In informal street (also known as pickup) games, a maximum of points (frequently fifteen) is set instead of a time limit. Typically, free throws are not used, and fouls are called by the fouled player only when it prevents a score. Often only one basket is used. In these halfcourt games, the rule is often that the scoring team gets the ball again, so that a defensive team must prevent a score in order to get a chance to score themselves. This "make-it-take-it" rule contrasts with the standard for full court games (both formal and pickup) in which the team scored upon gets the ball. Because free throws are not used, in the years before three-point lines, the universal convention was that a basket counted one point. Now the rules vary. Some times all shots still count one point, other times inside shots are two, and "three pointers" are really three points (in which case the game would be to 30 rather than 15), and still other times inside shots are a point and outside shots two.
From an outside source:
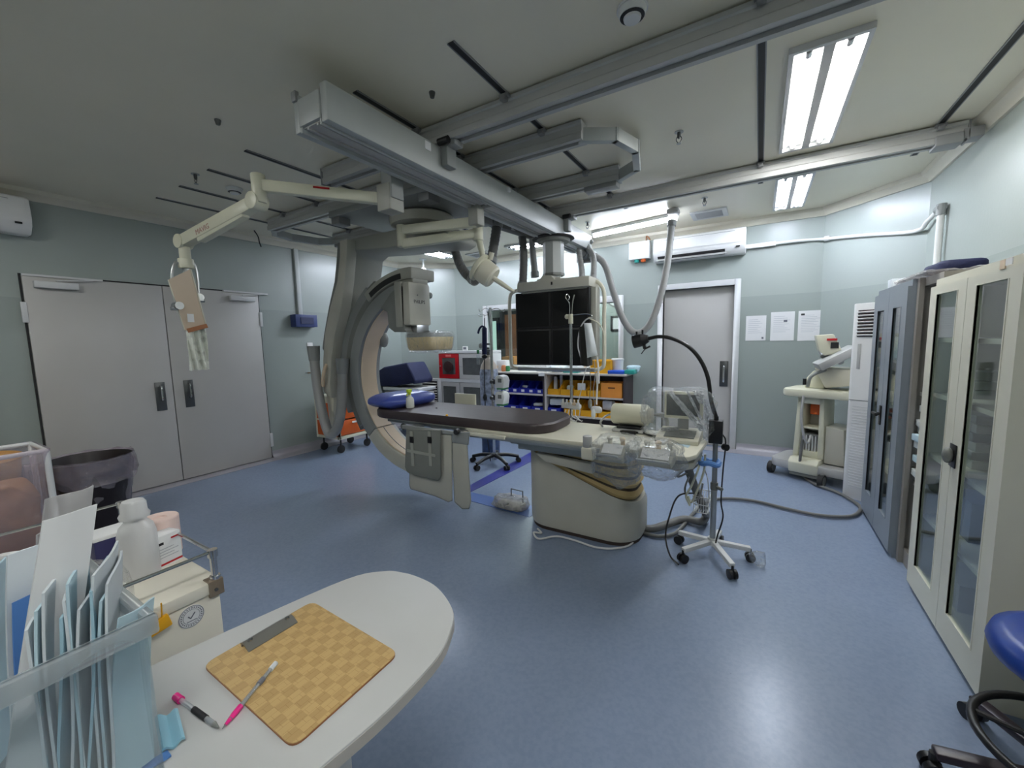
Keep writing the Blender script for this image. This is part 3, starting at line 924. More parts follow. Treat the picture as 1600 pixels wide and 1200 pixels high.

A diagram of a basketball court. .
 
The backboard and basket.

The goal of each team is to throw the ball through their basket, whilst preventing their opponents from doing so. Teams score two points for putting the ball in the basket, three points for long-range shots, and one point for foul shots.


Basketball goal (hoop)

Naturally, it's easier to score a basket when close to the basket than when farther away; however, offensive players in basketball may not tuck the ball under their arm and run with it. Instead, they must constantly bounce ("dribble") the ball as they advance to the basket; every dribble represents a chance for the ball to be mishandled or stolen.

Defensive players may not tackle an offensive player, and those who push, shove or impede their opponents risk getting called for a foul. Players who are fouled get either the ball or -- if they're in the act of shooting -- "free throw" shots from a line 15 feet from the basket for one point each. This was important to Dr. Naismith, who disliked the brutal blocking and tackling of American football. He wanted his game to be good clean exercise.
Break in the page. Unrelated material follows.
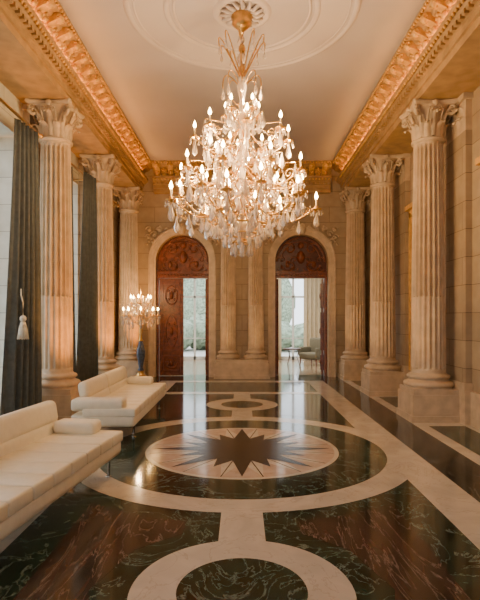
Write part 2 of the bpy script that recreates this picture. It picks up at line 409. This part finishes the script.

If a player commits five fouls in one game (six in some professional leagues, including the NBA) he is disqualified from the rest of the game, and a reserve player must take his place. It is also called fouling out. Arguing with a referee, fighting with another player, or interfering with a ball after it falls through the basket are grounds for a technical foul. Any player or coach with two technical fouls is disqualified from the game. Savvy defensive players use a wide array of legal and extra-legal techniques to hamper and frustrate the players they guard.

Each player occupies one of three positions: a team typically has two guards, two forwards, and one center. Any number of player substitutions are allowed during the game, though subs can only come onto the floor after a stoppage of play.
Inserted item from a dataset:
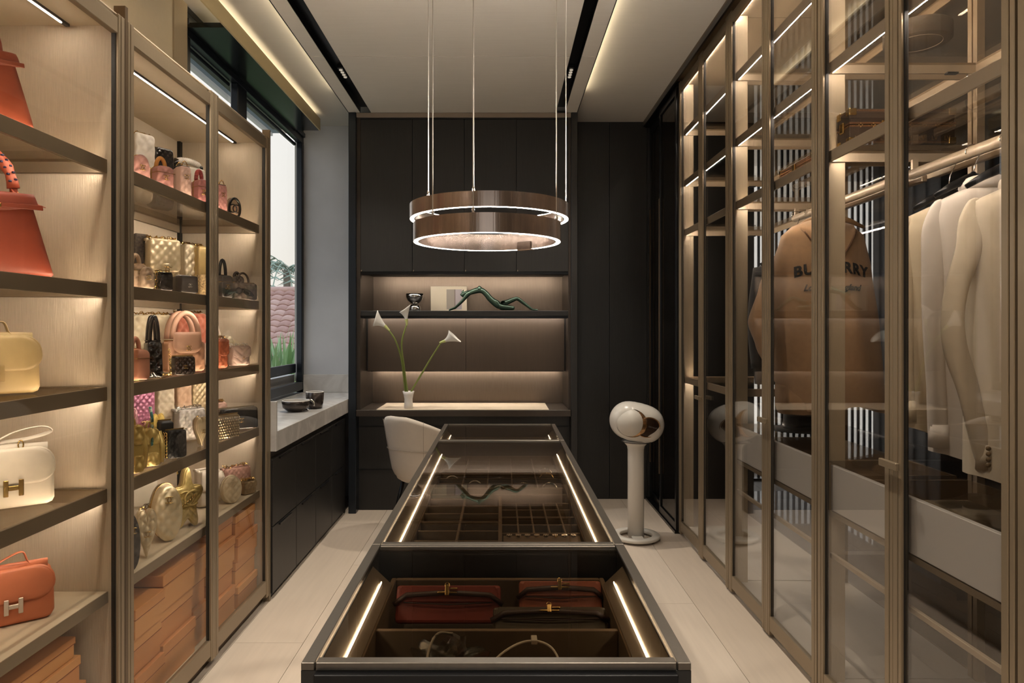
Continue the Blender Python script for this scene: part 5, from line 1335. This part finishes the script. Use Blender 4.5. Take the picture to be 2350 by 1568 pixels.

Male players wear shorts and a sleeveless top, and high-top sneakers that provide extra support to the ankles. Female players have worn shirts and skirts in the past, but most female players now wear uniforms identical to those worn by men. Some professional women's teams have switched to lycra bodysuits.

Being tall is a clear advantage in basketball. Very few male professional players stand less than six feet (1.83 m); few women in professional leagues are shorter than 5'6" (1.68 m). In men's professional leagues, guards tend to be the smallest players, though they can occasionally be taller, such as Magic Johnson (6'9"/2.06 m) and Toni Kukoc (6'11"/2.11 m). Forwards in the men's professional leagues are almost all 6'6" (1.98 m) or taller; the smallest centers are about 6'9" (2.06 m). Many centers, and a few forwards, are over 7 feet (2.13 m). The tallest players ever in the NBA, Manute Bol and Gheorghe Muresan, are 7'7" (2.31 m). Currently, the tallest NBA players are Shawn Bradley (7'6"/2.29 m) and Yao Ming (7'5"/2.26 m).

Similar games

Spin-offs from basketball seem to be korfball, netball and ringboll.

Street basketball is another very popular game.